Are Rutte and Samsom listening to Liikanen?

On October 2nd a working group under the leadership of Erki Liikanen, Governor of the Bank of Finland, completed its report on the banking sector. The group advocates, amongst other things, a more thoroughgoing division between banking activities involving risk and ordinary banking activities, and also wants to see real limits put on bonuses. In the SP’s view these proposals might have gone much further, but at least the report goes in the right direction. Dutch bankers have once more protested, not having yet learnt their lesson. The report should, however, be obligatory reading for Prime Minister Mark Rutte and his potential coalition partner, Labour leader Diederik Samsom, who could incorporate the proposals into their plans for government. Then we’d really see whose pulling the strings when it comes to this accord. Labour - who even wanted to see a national public bank – or, via the Liberals, the bankers who reject even the mildest proposals?

Liikanen
Erki Liikanen (Source:WikiCommons)

For the most part, EU expert groups are assembled in a one-sided fashion and produce advice notes favourable to major corporations and financial institutions. European Commissioner Michel Barnier does appear, however, to be taking seriously the task of tackling the speculators and has already presented a number of legislative proposals. Now we have the Liikanen report, which goes much further than was expected, proposing the separation of banking activities, with speculative transactions which the banks perform on their own account divided from more routine banking. The report is not completely watertight. There is a high threshold, so that only big banks and those whose speculative activities count for more than 15-25% of their assets are covered. In addition, an exception is made for transactions which benefit business. This was the principal argument which Finance Minister Jan Kees de Jager used against splitting the banks, that the Dutch banking sector would no longer be attractive to multinationals, because big corporations require frequent speculative transactions. Given the proviso about advantages to business, this argument cannot be used against the Liikanen recommendations. This makes it even more remarkable that the Dutch Union of Banks (NVB) rejected even this mild proposal.
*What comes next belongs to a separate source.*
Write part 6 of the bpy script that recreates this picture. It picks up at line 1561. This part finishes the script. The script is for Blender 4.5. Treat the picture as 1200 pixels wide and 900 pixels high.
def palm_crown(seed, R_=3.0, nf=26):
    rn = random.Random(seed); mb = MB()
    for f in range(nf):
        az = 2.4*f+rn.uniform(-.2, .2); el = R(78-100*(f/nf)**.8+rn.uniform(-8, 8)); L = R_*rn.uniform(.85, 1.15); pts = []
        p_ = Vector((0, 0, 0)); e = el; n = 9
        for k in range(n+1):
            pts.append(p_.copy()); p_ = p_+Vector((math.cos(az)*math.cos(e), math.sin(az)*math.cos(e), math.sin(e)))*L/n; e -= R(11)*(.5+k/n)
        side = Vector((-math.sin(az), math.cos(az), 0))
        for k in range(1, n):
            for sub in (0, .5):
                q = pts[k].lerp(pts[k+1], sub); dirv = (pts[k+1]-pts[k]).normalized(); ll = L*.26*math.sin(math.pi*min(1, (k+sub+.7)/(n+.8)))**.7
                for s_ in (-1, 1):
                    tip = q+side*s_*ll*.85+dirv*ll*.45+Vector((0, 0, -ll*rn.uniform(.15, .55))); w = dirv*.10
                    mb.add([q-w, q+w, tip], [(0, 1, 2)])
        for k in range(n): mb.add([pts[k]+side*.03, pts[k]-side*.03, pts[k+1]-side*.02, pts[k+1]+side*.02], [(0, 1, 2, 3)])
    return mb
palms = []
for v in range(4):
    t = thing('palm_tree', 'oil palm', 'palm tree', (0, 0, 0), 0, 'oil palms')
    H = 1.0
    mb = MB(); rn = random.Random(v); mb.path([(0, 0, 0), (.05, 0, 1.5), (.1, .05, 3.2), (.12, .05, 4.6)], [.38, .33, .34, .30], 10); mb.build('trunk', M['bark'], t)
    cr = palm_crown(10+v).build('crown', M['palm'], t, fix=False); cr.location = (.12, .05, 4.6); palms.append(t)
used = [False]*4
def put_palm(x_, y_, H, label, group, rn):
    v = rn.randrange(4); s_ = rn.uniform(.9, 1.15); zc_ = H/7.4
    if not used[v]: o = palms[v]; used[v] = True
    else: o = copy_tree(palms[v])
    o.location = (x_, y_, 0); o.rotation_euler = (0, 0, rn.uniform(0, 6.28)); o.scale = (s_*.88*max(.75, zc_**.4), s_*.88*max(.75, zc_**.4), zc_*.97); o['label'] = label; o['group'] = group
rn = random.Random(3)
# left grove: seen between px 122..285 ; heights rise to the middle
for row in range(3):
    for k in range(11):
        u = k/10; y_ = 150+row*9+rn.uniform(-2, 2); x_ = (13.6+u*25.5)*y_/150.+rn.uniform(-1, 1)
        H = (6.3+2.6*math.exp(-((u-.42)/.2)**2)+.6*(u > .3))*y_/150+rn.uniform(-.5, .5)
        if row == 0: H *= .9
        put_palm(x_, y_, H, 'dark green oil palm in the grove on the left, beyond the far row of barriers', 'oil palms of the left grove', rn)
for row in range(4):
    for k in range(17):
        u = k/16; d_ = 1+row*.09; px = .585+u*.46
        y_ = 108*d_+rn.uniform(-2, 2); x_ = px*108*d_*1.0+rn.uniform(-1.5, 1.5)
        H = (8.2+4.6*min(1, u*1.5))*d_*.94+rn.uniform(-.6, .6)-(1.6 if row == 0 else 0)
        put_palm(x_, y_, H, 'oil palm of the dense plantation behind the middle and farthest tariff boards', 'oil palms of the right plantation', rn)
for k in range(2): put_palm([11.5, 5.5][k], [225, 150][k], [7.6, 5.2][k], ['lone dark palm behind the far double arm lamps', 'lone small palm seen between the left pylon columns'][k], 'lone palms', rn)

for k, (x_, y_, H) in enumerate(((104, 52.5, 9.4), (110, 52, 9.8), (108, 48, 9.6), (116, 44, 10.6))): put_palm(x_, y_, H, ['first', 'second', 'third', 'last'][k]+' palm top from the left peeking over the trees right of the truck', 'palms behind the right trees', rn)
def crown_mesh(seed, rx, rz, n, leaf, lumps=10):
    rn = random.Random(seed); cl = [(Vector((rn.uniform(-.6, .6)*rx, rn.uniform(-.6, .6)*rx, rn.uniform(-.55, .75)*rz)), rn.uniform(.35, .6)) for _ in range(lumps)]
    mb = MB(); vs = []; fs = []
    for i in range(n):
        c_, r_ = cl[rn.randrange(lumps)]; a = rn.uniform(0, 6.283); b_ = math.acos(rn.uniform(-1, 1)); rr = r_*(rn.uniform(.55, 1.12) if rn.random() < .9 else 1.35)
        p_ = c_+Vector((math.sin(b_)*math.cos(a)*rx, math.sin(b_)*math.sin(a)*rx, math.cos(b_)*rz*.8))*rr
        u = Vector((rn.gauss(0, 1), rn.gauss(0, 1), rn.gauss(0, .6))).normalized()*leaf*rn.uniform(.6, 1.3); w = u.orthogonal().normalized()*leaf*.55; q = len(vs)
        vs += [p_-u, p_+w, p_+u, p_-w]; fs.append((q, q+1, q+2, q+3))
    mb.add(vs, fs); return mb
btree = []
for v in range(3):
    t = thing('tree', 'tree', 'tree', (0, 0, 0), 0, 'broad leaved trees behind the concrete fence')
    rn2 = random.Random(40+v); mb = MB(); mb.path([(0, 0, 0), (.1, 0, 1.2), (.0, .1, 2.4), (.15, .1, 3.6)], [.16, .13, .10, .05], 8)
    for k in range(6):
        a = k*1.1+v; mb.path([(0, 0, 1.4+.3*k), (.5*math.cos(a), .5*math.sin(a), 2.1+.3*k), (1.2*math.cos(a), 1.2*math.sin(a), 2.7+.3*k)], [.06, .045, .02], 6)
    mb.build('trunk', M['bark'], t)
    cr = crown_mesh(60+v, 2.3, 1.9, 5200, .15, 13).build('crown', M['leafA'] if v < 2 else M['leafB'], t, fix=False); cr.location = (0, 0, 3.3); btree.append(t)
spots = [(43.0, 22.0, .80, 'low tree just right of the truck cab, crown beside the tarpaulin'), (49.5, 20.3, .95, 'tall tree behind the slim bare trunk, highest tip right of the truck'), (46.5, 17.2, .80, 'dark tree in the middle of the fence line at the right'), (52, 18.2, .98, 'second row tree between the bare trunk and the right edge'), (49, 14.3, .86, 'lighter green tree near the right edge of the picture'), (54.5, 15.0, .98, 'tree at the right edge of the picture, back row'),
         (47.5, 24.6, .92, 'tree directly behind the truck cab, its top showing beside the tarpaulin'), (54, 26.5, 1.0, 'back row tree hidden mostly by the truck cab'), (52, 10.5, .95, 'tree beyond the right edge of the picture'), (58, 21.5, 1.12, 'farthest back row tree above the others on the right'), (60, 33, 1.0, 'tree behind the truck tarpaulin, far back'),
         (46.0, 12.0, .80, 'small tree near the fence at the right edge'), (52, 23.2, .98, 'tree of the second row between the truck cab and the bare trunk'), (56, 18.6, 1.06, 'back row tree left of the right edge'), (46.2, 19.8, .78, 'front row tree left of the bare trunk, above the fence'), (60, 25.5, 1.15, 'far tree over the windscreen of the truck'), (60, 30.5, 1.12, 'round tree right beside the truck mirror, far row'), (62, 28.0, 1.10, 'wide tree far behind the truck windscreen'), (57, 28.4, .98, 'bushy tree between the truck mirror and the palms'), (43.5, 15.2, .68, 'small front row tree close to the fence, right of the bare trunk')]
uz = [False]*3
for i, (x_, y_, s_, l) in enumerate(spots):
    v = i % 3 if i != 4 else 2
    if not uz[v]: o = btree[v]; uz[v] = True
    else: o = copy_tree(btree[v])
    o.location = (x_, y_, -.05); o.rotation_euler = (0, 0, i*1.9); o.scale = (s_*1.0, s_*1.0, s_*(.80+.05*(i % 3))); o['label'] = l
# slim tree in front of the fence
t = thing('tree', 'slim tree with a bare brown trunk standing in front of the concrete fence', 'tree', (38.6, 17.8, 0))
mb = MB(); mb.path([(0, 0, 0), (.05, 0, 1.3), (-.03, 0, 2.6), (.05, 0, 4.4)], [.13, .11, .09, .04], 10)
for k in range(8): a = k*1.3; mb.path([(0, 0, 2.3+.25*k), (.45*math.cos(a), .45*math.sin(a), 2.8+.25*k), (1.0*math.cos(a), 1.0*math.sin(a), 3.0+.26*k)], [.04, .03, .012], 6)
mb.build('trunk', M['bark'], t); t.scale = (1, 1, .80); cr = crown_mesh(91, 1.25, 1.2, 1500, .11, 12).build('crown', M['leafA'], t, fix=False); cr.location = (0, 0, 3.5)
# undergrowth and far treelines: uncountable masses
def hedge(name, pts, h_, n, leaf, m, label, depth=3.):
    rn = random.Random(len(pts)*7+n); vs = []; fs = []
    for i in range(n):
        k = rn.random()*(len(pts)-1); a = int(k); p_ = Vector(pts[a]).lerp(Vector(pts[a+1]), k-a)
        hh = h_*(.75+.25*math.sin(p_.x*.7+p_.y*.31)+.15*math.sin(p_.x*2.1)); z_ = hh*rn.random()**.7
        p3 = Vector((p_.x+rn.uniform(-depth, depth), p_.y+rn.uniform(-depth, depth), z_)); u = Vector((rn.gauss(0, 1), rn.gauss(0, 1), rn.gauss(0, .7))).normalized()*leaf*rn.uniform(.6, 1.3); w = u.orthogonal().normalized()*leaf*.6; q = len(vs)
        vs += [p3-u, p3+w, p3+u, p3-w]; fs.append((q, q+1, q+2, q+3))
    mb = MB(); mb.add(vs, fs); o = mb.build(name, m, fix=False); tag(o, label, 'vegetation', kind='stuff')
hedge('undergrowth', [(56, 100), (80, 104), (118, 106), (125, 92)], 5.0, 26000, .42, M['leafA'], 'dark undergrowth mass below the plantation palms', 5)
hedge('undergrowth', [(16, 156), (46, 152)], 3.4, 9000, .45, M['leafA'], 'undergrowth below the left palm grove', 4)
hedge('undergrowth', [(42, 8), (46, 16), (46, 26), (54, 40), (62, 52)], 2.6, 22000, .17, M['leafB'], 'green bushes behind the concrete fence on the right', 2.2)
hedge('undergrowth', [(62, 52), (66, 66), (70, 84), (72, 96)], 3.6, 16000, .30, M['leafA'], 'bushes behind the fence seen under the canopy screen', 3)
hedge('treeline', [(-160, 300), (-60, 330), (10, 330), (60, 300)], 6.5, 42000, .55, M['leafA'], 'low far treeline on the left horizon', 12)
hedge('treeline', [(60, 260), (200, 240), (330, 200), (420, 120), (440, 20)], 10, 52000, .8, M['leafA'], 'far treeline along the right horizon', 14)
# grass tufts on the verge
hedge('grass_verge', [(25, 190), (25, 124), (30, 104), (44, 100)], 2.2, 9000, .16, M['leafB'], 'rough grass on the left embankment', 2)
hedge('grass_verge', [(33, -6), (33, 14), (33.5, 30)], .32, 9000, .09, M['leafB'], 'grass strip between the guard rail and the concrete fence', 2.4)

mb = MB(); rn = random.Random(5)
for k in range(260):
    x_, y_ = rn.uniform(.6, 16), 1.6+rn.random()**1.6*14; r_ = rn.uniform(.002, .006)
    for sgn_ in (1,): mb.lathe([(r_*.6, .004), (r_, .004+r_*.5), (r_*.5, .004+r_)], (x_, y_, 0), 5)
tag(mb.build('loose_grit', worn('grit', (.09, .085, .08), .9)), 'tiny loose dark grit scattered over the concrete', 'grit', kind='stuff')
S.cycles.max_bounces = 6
Perhaps the attitude of the Dutch bankers has to do with the fact that the working group wants to further address the issue of the bonuses, placing both relative and absolute limits on them. The bonus may not exceed 50% of the basic salary and the total value of bonuses may not be greater than the total of dividends paid out. Bonuses must be the first thing to go in the face of losses. This could also have been stronger, for example through a ban on bonuses at banks which receive state aid, but it is good that the working group has at least given its attention to this matter. It is also remarkable how the group recommends the introduction of regular ‘fitness tests’ for those in positions of leadership. Evidently there remain amongst bankers too many people who don’t understand their own products.
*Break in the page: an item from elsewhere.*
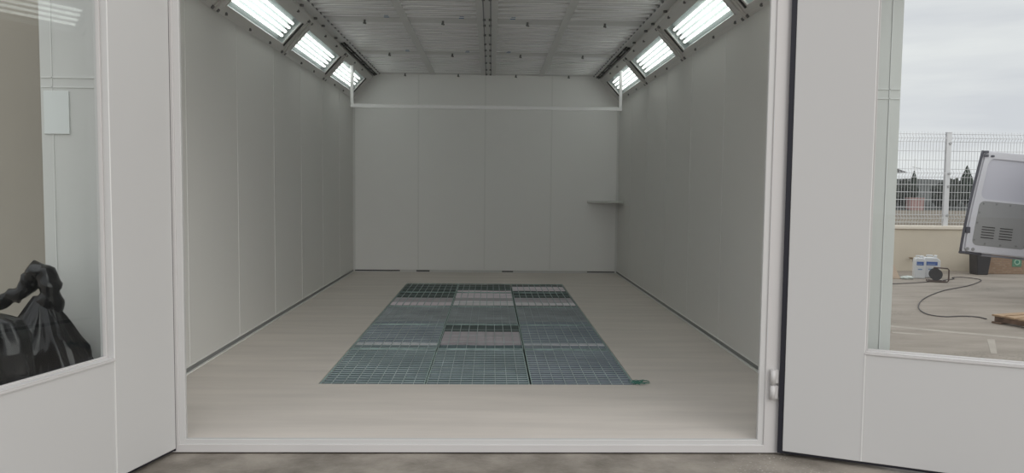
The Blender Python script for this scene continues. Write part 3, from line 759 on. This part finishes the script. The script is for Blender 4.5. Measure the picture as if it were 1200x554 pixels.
# ---- van with open rear door
M_van = mat('van_white_paint', (.56, .555, .59), .3, coat=.3); M_vgrey = mat('van_panel_grey', (.25, .25, .25), .6); M_seal = mat('van_seal', (.06, .06, .075), .6)
M_inner = mat('van_door_recess', (.47, .465, .52), .4)
root = empty('van', (7.35, 10.0, -.07)); tag(root, 'white van with its rear door hanging open, grey inner panel with vents', 'van')
def V3(x, z, y=0): return Vector((x - 7.35, y, z + .07))
def lerp2(u, v):  # door coordinates: u 0 left..1 right, v 0 bottom..1 top, follows the curved leaf
    TLx, TLz, BLx, BLz = 6.588, 1.848, 6.35, .505; TRx, TRz, BRx, BRz = 7.33, 1.785, 7.235, .425
    lx = BLx + (TLx - BLx) * v - .035 * math.sin(math.pi * v) * (1 if v < 1 else 0) + .0; lz = BLz + (TLz - BLz) * v
    lx = BLx + (TLx - BLx) * (max(v, 0.) ** 1.25); 
    rx = BRx + (TRx - BRx) * v; rz = BRz + (TRz - BRz) * v
    return lx + (rx - lx) * u, lz + (rz - lz) * u
def outline(u0, u1, v0, v1, rc=.06, n=10):
    pts = []
    asp = 1.6
    cs = [(u0, v0), (u1, v0), (u1, v1), (u0, v1)]
    arcs = []
    for i, (cu, cv) in enumerate(((u0 + rc * asp, v0 + rc), (u1 - rc * asp, v0 + rc), (u1 - rc * asp, v1 - rc), (u0 + rc * asp, v1 - rc))):
        a0 = math.pi + i * math.pi / 2
        for k in range(5):
            a = a0 + k * math.pi / 8; arcs.append((cu + rc * asp * math.cos(a), cv + rc * math.sin(a)))
        if i in (1, 3):
            nxt = None
    # densify the long vertical sides so that they can bend
    out = []
    for i in range(len(arcs)):
        a, c = arcs[i], arcs[(i + 1) % len(arcs)]
        k = max(1, int(abs(c[1] - a[1]) / .08))
        for j in range(k): out.append((a[0] + (c[0] - a[0]) * j / k, a[1] + (c[1] - a[1]) * j / k))
    return [V3(*lerp2(u, v)) for u, v in out]
def plate(u0, u1, v0, v1, rc, y0, y1, m_, name, par):
    q = MB(); pts = outline(u0, u1, v0, v1, rc); 
    q.prism([p_ + Vector((0, y0, 0)) for p_ in pts], (0, y1 - y0, 0)); o = q.build(name, m_, par); return o
# door ring (rim stands proud of the recess)
dv = plate(0, 1, 0, 1, .02, .0, .045, M_van, 'rear_door', root)
def ring(uo, vo, ui, vi, rco, rci, y0, y1, m_, name, par):
    q = MB(); po = outline(uo[0], uo[1], vo[0], vo[1], rco); pi_ = outline(ui[0], ui[1], vi[0], vi[1], rci)
    n_ = 80
    def resample(pts):
        L_ = [0]; P = pts + [pts[0]]
        for i in range(len(pts)): L_.append(L_[-1] + (P[i + 1] - P[i]).length)
        out = []
        for k in range(n_):
            t = L_[-1] * k / n_; i = max(j for j in range(len(pts)) if L_[j] <= t); out.append(P[i].lerp(P[i + 1], (t - L_[i]) / max(1e-9, L_[i + 1] - L_[i])))
        return out
    # pair by angle about the centre
    cen = sum(pi_, Vector()) / len(pi_)
    def cast(pts, a):
        d = Vector((math.cos(a), 0, math.sin(a))); best = None
        for i in range(len(pts)):
            p0, p1 = pts[i], pts[(i + 1) % len(pts)]; e = p1 - p0; den = d.x * e.z - d.z * e.x
            if abs(den) < 1e-9: continue
            w0 = p0 - cen; t = (w0.x * e.z - w0.z * e.x) / den; s = (w0.x * d.z - w0.z * d.x) / den
            if t > 0 and -1e-6 <= s <= 1 + 1e-6: best = t if best is None else max(best, t)
        return cen + d * (best or 0)
    A = [k * 2 * math.pi / 120 for k in range(120)]
    o_, i_ = [cast(po, a) for a in A], [cast(pi_, a) for a in A]
    V = []
    for k in range(120):
        V.append([q.bm.verts.new(o_[k] + Vector((0, y1, 0))), q.bm.verts.new(o_[k] + Vector((0, y0, 0))), q.bm.verts.new(i_[k] + Vector((0, y0 + .002, 0))), q.bm.verts.new(i_[k] + Vector((0, y1, 0)))])
    for k in range(120):
        a, c = V[k], V[(k + 1) % 120]
        for j in range(4): q.bm.faces.new((a[j], c[j], c[(j + 1) % 4], a[(j + 1) % 4]))
    return q.build(name, m_, par)
plate(.10, .98, .50, .965, .05, -.002, .0, M_inner, 'upper_recess', dv)
ring((.035, 1), (.01, .99), (.12, .965), (.535, .93), .03, .06, -.022, 0, M_van, 'door_rim', dv)
ring((.035, 1), (.012, .535), (.13, .955), (.085, .512), .03, .05, -.018, 0, M_van, 'lower_rim', dv)
gp = plate(.125, .96, .078, .515, .05, -.024, -.001, M_vgrey, 'grey_panel', dv)
for uu in (.34, .62):
    for k in range(5):
        q = MB(); x0, z0 = lerp2(uu - .10, .155 + k * .026); x1, z1 = lerp2(uu + .10, .155 + k * .026)
        q.prism([V3(x0, z0, -.027), V3(x1, z1, -.027), V3(x1, z1 + .013, -.027), V3(x0, z0 + .013, -.027)], (0, .006, 0)); q.build('vent_slot', M_lampblack, gp)
for (uu, vv) in ((.19, .49), (.40, .495), (.62, .495), (.86, .49), (.15, .40), (.15, .30), (.15, .13), (.32, .10), (.56, .10), (.80, .105), (.93, .11), (.945, .30), (.945, .42)):
    q = MB(); x0, z0 = lerp2(uu, vv); q.cyl(V3(x0, z0, -.024), V3(x0, z0, -.030), .011, seg=10); q.build('panel_screw', M_screw, gp)
q = MB()
seal = [lerp2(0.0, v / 20) for v in range(21)]
q.sweep([V3(x - .012, z, .0) for x, z in seal], .017, seg=8); q.build('edge_seal', M_seal, dv)
q = MB(); xa, za = lerp2(-.03, -.005); xb, zb_ = lerp2(.30, -.008); xc, zc_ = lerp2(1.0, -.012); q.sweep([V3(xa, za, .0), V3(xb, zb_, .0)], .019, seg=8); q.build('bottom_seal', M_seal, dv)
q = MB(); xc2, zc2 = lerp2(1.0, -.012); q.sweep([V3(xb, zb_ - .01, .02), V3(xc2, zc2, .02)], .014, seg=8); q.build('bottom_edge', mat('van_bottom_edge', (.25, .25, .28), .5), dv)
for (uu, vv, hh) in ((.035, .22, .08),):
    q = MB(); x0, z0 = lerp2(uu, vv); q.box(x0 - 7.35 - .03, x0 - 7.35 + .025, -.03, 0, z0 + .07 - .04, z0 + .07 + .04, None, .005); q.build('lock_plate', M_seal, dv)
for uu in (.07, .155):
    q = MB(); x0, z0 = lerp2(uu, .035); q.cyl(V3(x0, z0, -.03), V3(x0, z0, -.015), .022, seg=12); q.build('buffer', M_vgrey, dv)
for (uu, vv, rr) in ((.045, .955, .03), (.03, .99, .03), (.16, .955, .022)):
    q = MB(); x0, z0 = lerp2(uu, vv); q.box(x0 - 7.35 - rr, x0 - 7.35 + rr, -.035, -.02, z0 + .07 - rr * .7, z0 + .07 + rr * .5, None, .005); q.build('upper_catch', M_seal, dv)
# body of the van, right of the picture
q = MB(); q.prism([Vector((.03, -1.72, .30)), Vector((.03, -1.75, 1.1)), Vector((.10, -1.62, 1.95)), Vector((.14, -.10, 1.95)), Vector((.03, .05, 1.1)), Vector((.03, .05, .30))], (3.9, 0, 0), None, .03); q.build('van_body', M_van, root)
q = MB(); q.prism([Vector((3.9, -1.70, .30)), Vector((3.9, 0, .30)), Vector((3.9, -.02, 1.2)), Vector((3.9, -1.68, 1.2))], (.9, 0, 0), None, .06); q.build('bonnet', M_van, root)
for x in (.75, 3.9):
    for y in (-1.72, -.08):
        q = MB(); q.cyl((x, y, .31), (x, y + .18, .31), .31, seg=32); wv = q.build('wheel', M_black, root)
        q = MB(); q.cyl((x, y - .008, .31), (x, y + .188, .31), .17, seg=24); q.build('hub_cap', M_ceil_rail, wv)
q = MB(); q.box(.0, .05, -1.5, -.15, .32, .42, None, .01); q.build('rear_bumper', M_seal, root)

# ================================================================== LAND BEHIND THE FENCE
M_field = mat('dry_field', (.125, .10, .075), .95, bump=.3, bscale=3, col2=(.185, .155, .115), vscale=.4, vstretch=(.3, 1, 1))
M_hill = mat('scrub_hill', (.036, .040, .036), .95, var=.25, vscale=.35)
b = MB(); b.box(-150, 250, 13.2, 56, -.4, -.08); b.box(-150, -40, -40, 13.2, -.4, -.08); b.box(60, 250, -40, 13.2, -.4, -.08)
struct(b.build('field', M_field), 'dry brown field behind the yard fence', 'field')
q = MB(); nx, ny = 80, 16; grid = []
for j in range(ny + 1):
    row = []
    for i in range(nx + 1):
        X = -150 + 400 * i / nx; Y = 55 + 90 * j / ny
        t = j / ny; h = -.2 + (3.1 * math.sin(min(1, t * 1.3) * math.pi / 2)) * (1 + .25 * noise.noise(Vector((X * .03, Y * .03, 1)))) + noise.noise(Vector((X * .15, Y * .15, 0))) * .3
        if X > 60: h -= 0
        row.append(q.bm.verts.new((X, Y, h)))
    grid.append(row)
for j in range(ny):
    for i in range(nx): f_ = q.bm.faces.new((grid[j][i], grid[j][i + 1], grid[j + 1][i + 1], grid[j + 1][i])); f_.smooth = True
struct(q.build('hill', M_hill), 'low dark scrub covered hill on the horizon', 'hill')
M_leaf = mat('olive_foliage', (.03, .036, .028), .95, var=.35, vscale=2, bump=.6, bscale=6); M_bark = mat('bark', (.12, .09, .07), .9)
M_cyp = mat('cypress_foliage', (.03, .042, .03), .95, var=.3, vscale=2, bump=.6, bscale=6)
def bush(x, y, z, r, h, lab, seed):
    root = empty('bushy_tree', (x, y, z)); tag(root, lab, 'tree', 'bushy trees beyond the field')
    q = MB(); b_ = bmesh.new(); bmesh.ops.create_icosphere(b_, subdivisions=4, radius=1)
    for v in b_.verts:
        n_ = v.co.normalized(); k = 1 + .30 * noise.noise(n_ * 2.2 + Vector((seed, 0, 0))) + .22 * noise.noise(n_ * 6 + Vector((seed, 3, 0)))
        v.co = Vector((n_.x * r * k, n_.y * r * k, h * .58 + n_.z * h * .48 * k))
    q.add(b_); q.build('crown', M_leaf, root)
    q = MB(); q.cyl((0, 0, -.3), (0, 0, h * .45), .12, r2=.08, seg=8); q.build('trunk', M_bark, root)
for i, (x, y, r, h, lab) in enumerate(((30.3, 57.5, .8, 1.9, 'bushy tree before the house, beside the booth corner'), (32.9, 60, .7, 2.1, 'bushy tree below the slim cypress'), (34.9, 58, .9, 1.9, 'bushy tree midway between cypress and fence post'),
        (36.8, 60, .8, 2.2, 'bushy tree just left of the fence post'), (39.6, 59, .8, 1.9, 'bushy tree just right of the tall cypress'), (41.6, 62, .9, 2.1, 'bushy tree against the van door edge'), (43.8, 60, .9, 2.2, 'bushy tree hidden by the van door'))):
    bush(x, y, -.05, r, h, lab, i * 3.1)
def cypress(x, y, z, r, h, lab, seed):
    root = empty('cypress', (x, y, z)); tag(root, lab, 'tree', 'cypresses on the horizon')
    q = MB(); b_ = bmesh.new(); bmesh.ops.create_icosphere(b_, subdivisions=4, radius=1)
    for v in b_.verts:
        n_ = v.co.normalized(); t = max(0., (n_.z + 1) / 2); prof = max(0., math.sin(math.pi * min(1, t * .92 + .06) ** .75)) ** .8
        k = r * (.25 + .9 * prof * (1 - t * .45)) * (1 + .4 * noise.noise(n_ * 5 + Vector((seed, 0, 0))))
        v.co = Vector((n_.x * k, n_.y * k, .3 + t * (h - .3)))
    q.add(b_); q.build('crown', M_cyp, root)
    q = MB(); q.cyl((0, 0, -.4), (0, 0, .6), .1, seg=8); q.build('trunk', M_bark, root)
cypress(33.9, 60.5, 0.0, .32, 3.0, 'slim dark cypress near the left edge of the fence view', 1)
cypress(38.2, 60.5, 0.0, .55, 3.45, 'taller dark cypress between fence post and van door', 5)
# house
root = empty('house', (30.2, 61.5, -.2)); tag(root, 'grey house with overhanging roof seen over the fence by the booth corner', 'house')
q = MB(); q.box(-5, 2.6, 0, 6, 0, 3.1); q.build('house_walls', mat('house_wall', (.34, .31, .28), .9), root)
q = MB(); q.prism([Vector((-5.6, -.6, 3.1)), Vector((3.5, -.6, 3.0)), Vector((1.9, -.6, 3.55)), Vector((-5.6, -.6, 3.75))], (0, 7, 0)); q.build('roof', mat('house_roof', (.15, .15, .15), .9), root)
for x in (-2.5, .9):
    q = MB(); q.box(x - .4, x + .4, -.03, .0, 1.2, 2.2); q.build('window', M_dark, root)
q = MB(); q.box(-.5, .5, 0, .7, 0, .9, None, .03); q.box(-.55, .55, -.05, .75, .86, .95, None, .01); o = q.build('shed', mat('pink_wall', (.30, .19, .18), .9)); o.location = (31.5, 55.6, -.1); tag(o, 'low pinkish shed before the house beyond the fence', 'shed')
# pylon
root = empty('lattice_mast', (34.5, 61.5, 0)); tag(root, 'thin mast standing behind the slim cypress', 'mast')
q = MB(); q.cyl((0, 0, 0), (0, 0, 4.0), .04, seg=6); q.cyl((.12, 0, 0), (.02, 0, 4.0), .03, seg=6); q.build('mast_pole', M_ceil_rail, root)
q = MB(); q.cyl((-.2, 0, 3.3), (.5, 0, 3.2), .03, seg=6); q.build('cross_arm', M_ceil_rail, root)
In Brussels, Commissioner Barnier must now decide whether he will adopt these proposals and put forward concrete legislative proposals. But Rutte and Samsom have no need to wait for this. They can institute the splitting of the banks, the limiting of bonuses and the performance of quality controls, all in a single chapter of their coalition agreement. Addressing this would deserve respect; failure to do so would mean that we would know that the chair of the NVB and the political right have been calling and the Labour Party is once more buckling under pressure. And we would also know for certain that a successful coalition agreement will mean that the Netherlands will become not more social, but more neo-liberal.